**DATA EXTRACT**
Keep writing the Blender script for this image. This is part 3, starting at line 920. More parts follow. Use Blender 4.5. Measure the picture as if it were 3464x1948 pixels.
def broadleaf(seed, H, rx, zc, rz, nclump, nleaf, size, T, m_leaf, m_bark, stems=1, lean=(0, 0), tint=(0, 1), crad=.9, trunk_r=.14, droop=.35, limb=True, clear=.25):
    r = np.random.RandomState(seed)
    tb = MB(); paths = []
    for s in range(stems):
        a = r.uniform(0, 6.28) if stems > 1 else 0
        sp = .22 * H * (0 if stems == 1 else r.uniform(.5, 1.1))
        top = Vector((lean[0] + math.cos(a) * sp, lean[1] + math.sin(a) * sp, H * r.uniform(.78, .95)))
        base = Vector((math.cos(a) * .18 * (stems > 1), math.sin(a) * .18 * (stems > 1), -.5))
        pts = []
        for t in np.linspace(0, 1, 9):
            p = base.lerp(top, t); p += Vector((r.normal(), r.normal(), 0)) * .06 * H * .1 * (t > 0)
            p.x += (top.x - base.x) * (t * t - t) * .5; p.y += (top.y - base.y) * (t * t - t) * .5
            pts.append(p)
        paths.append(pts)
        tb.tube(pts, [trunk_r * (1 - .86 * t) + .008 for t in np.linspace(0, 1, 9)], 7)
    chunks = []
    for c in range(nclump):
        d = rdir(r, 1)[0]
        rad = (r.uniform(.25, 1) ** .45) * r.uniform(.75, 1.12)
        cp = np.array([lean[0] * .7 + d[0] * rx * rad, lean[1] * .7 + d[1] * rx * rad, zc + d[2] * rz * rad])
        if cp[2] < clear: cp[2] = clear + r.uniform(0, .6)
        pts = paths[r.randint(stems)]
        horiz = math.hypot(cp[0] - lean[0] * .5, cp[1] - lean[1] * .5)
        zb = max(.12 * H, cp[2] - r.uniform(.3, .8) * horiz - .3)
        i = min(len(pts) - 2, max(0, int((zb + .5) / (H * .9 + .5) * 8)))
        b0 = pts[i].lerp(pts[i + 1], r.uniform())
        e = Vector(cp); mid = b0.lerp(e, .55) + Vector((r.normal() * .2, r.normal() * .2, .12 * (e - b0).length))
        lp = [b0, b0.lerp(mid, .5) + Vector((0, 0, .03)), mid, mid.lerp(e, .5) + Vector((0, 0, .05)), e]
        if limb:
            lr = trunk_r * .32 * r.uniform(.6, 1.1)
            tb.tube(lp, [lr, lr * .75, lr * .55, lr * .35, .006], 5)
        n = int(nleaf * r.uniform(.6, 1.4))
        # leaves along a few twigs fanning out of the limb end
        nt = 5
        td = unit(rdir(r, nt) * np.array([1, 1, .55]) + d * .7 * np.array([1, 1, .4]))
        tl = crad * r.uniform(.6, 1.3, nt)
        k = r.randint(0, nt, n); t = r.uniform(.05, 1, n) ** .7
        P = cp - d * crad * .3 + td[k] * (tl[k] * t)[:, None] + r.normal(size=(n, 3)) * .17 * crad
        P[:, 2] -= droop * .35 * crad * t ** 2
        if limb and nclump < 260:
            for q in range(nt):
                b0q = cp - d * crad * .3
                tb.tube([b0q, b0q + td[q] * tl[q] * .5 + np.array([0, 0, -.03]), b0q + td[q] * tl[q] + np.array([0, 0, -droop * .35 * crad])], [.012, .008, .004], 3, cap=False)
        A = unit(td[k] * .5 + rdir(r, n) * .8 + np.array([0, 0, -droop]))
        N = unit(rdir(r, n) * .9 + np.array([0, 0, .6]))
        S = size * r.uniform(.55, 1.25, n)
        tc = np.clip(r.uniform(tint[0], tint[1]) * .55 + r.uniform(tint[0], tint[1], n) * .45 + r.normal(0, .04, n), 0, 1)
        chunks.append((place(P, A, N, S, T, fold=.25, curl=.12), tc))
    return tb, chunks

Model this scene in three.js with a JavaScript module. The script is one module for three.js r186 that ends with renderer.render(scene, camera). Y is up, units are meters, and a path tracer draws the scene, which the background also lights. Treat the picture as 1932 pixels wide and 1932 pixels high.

**WHAT YOU SHOULD DO**
For each line in the data above that contains the string "this", extract the line.

**ANSWER**
Keep writing the Blender script for this image. This is part 3, starting at line 920. More parts follow. Use Blender 4.5. Measure the picture as if it were 3464x1948 pixels.
Model this scene in three.js with a JavaScript module. The script is one module for three.js r186 that ends with renderer.render(scene, camera). Y is up, units are meters, and a path tracer draws the scene, which the background also lights. Treat the picture as 1932 pixels wide and 1932 pixels high.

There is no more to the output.